Ojciec Święty przestrzegł dziś wiernych przed zbytnim przywiązywaniem się do rzeczy ziemskich i wskazał drogę, jaką powinien obrać chrześcijanin w swoim życiu.

Papież Franciszek nawiązując do słów psalmu z dzisiejszej liturgii „Niebiosa głoszą chwałę Boga”, mówił o tym, że człowiek często za bardzo przywiązuje się do rzeczy ziemskich i wychwala raczej dobra doczesne, niż koncentruje się na dążeniu do Królestwa Bożego. 

Mówiąc o pięknie stworzenia Franciszek zauważył, że czasem ludzie nie są w stanie dostrzec w nim czegoś więcej, czyli tego, co prowadzi do transcendencji. Postawę tę określa on mianem „bałwochwalstwa immanencji”, które niestety nie prowadzi człowieka do istoty piękna.

„Przywiązali się do tego bałwochwalstwa; są pełni podziwu dla mocy i energii rzeczy stworzonych. Nie pomyśleli przy tym, że o wiele większy jest ich władca, ponieważ stworzył je Ten, który jest źródłem i autorem piękna. To jest bałwochwalstwo patrzenia na rzeczy piękne, tak liczne, bez zastanawiania się nad tym, że nadejdzie zachód słońca. A nawet zachód słońca ma swój urok! To jest bałwochwalstwo przywiązania do piękna bez transcendencji, które wszystkim nam zagraża. To bałwochwalstwo immanencji. Wierzymy, że rzeczy takie, jakimi są, stają się niemal bogami, nie skończą się nigdy.
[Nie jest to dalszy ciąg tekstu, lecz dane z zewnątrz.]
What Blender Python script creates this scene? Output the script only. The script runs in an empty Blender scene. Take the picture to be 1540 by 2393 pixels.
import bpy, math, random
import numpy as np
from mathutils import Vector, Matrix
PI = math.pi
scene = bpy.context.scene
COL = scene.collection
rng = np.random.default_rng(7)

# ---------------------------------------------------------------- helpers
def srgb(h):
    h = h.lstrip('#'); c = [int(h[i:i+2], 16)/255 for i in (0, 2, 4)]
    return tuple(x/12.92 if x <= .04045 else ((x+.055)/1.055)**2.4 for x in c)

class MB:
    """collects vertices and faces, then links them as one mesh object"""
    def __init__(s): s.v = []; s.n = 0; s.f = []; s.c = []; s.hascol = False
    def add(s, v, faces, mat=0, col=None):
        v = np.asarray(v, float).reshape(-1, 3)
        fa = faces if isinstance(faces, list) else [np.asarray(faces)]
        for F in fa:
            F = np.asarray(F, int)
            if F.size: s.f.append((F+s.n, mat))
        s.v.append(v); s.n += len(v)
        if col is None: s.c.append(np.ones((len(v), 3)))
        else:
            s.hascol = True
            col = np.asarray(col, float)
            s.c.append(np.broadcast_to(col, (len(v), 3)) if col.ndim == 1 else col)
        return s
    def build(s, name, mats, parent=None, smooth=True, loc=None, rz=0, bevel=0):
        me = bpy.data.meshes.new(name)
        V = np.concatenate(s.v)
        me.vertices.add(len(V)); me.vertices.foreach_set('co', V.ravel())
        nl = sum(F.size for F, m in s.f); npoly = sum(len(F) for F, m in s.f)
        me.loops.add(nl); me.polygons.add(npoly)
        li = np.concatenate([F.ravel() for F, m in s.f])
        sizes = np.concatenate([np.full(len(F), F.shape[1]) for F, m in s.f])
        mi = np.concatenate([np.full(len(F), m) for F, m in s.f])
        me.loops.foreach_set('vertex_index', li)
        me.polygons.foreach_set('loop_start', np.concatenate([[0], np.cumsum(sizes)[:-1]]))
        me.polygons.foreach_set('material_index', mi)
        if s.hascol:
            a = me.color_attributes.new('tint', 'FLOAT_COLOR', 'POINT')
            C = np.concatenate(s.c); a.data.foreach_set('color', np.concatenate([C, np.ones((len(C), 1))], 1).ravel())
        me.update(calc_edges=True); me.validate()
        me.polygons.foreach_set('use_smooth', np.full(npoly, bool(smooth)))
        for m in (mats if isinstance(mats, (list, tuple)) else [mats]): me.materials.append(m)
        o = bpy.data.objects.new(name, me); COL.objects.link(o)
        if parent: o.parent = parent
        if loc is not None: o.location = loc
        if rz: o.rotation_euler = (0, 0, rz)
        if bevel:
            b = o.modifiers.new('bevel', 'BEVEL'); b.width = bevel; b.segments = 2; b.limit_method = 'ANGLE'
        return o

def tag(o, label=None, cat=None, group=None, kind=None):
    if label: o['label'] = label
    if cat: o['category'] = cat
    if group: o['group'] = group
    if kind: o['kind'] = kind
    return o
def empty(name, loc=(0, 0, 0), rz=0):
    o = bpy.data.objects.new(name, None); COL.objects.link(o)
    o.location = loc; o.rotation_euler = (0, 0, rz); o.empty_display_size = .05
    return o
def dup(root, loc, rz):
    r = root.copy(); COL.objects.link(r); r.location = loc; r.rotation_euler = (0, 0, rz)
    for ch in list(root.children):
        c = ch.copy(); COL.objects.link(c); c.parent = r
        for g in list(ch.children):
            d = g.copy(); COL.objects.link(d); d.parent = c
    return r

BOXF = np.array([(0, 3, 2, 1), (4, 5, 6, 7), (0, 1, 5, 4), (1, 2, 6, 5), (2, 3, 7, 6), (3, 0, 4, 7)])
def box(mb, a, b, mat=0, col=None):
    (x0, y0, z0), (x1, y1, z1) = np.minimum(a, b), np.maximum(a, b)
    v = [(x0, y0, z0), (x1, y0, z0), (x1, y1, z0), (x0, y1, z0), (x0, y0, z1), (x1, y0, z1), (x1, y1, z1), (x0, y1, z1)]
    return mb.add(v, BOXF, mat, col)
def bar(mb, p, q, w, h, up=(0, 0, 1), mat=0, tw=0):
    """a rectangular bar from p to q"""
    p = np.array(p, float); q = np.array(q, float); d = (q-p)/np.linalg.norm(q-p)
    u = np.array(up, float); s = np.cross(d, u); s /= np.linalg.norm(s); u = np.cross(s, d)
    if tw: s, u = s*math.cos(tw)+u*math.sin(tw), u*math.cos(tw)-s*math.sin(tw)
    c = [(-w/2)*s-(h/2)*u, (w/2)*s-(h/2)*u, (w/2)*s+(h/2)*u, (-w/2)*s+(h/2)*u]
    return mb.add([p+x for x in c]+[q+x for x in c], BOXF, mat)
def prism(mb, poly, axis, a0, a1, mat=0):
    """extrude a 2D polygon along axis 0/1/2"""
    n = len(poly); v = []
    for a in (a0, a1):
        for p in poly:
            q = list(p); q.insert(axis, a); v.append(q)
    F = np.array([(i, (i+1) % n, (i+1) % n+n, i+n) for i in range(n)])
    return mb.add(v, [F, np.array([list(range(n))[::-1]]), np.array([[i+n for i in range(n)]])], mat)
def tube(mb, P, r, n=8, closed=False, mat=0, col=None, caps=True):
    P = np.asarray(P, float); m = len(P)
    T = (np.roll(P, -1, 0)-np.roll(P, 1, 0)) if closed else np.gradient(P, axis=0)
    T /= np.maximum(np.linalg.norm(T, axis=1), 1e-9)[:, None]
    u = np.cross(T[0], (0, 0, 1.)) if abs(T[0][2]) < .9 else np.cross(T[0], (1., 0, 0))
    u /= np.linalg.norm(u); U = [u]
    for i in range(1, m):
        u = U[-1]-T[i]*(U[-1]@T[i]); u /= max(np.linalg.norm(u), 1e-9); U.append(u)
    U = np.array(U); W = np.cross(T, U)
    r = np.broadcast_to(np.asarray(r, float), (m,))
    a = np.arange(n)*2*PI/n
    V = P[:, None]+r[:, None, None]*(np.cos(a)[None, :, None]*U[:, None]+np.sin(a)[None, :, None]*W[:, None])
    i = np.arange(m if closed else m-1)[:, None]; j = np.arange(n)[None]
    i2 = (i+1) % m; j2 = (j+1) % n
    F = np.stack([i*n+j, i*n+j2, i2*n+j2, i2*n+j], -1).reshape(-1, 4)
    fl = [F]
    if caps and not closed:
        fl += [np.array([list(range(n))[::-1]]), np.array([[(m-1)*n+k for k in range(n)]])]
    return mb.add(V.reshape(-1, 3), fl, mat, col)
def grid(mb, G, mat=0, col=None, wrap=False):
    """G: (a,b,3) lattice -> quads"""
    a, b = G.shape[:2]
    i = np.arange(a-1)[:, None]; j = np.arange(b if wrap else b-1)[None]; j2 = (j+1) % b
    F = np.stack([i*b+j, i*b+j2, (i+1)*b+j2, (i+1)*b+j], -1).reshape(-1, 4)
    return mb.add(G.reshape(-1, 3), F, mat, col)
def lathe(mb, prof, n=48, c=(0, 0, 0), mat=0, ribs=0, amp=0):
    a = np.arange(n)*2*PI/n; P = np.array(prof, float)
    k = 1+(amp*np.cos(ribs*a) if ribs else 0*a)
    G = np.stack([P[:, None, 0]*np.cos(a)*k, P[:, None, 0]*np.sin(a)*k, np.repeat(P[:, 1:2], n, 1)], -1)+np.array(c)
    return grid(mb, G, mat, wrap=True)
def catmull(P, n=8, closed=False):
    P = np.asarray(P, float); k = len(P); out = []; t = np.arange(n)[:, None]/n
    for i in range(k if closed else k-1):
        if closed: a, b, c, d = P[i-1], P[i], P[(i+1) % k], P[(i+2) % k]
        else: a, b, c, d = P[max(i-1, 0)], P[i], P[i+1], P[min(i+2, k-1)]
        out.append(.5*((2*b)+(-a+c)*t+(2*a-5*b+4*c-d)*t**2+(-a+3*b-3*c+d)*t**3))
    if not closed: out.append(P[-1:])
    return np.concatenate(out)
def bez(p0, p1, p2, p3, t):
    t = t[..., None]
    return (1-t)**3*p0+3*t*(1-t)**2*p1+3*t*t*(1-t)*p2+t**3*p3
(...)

Zapominamy, że słońce zachodzi” – mówił Papież.

Drugie bałwochwalstwo dotyczy nawyków, które czynią nasze serce nieczułym. Franciszek wyjaśnia to odnosząc się do słów Jezusa z Ewangelii o ludziach w czasach Noego czy zagłady Sodomy. „Jedli i pili, żenili się i za mąż wychodziły”, nie troszcząc się o rzeczy najważniejsze. Nadszedł więc czas potopu czy ognia, czas absolutnego zniszczenia.

„Wszystko jest zwyczajne. Takie jest życie. Żyjemy w ten sposób, nie myśląc o kresie tego sposobu życia. To także jest bałwochwalstwo: być przywiązanym do nawyków, nie myśląc o tym, że to się skończy. A Kościół każe nam patrzeć na koniec tych rzeczy. Nawet nawyki mogą być traktowane jak bożki. Bałwochwalstwo? Takie jest życie, więc róbmy tak dalej... I w ten sposób tak jak piękno przejdzie w inne piękno, tak też nasze nawyki zakończą się w wieczności, w innych zwyczajach. Ale istnieje Bóg!” – podkreślił Franciszek.

Papież zachęcał w homilii wierzących, by nie zapatrywali się za nadto na rzeczy doczesne, lecz patrzyli tam, gdzie obecne jest nieprzemijające życie - w Jezusa Chrystusa i to na nim budowali cały swój ziemski żywot.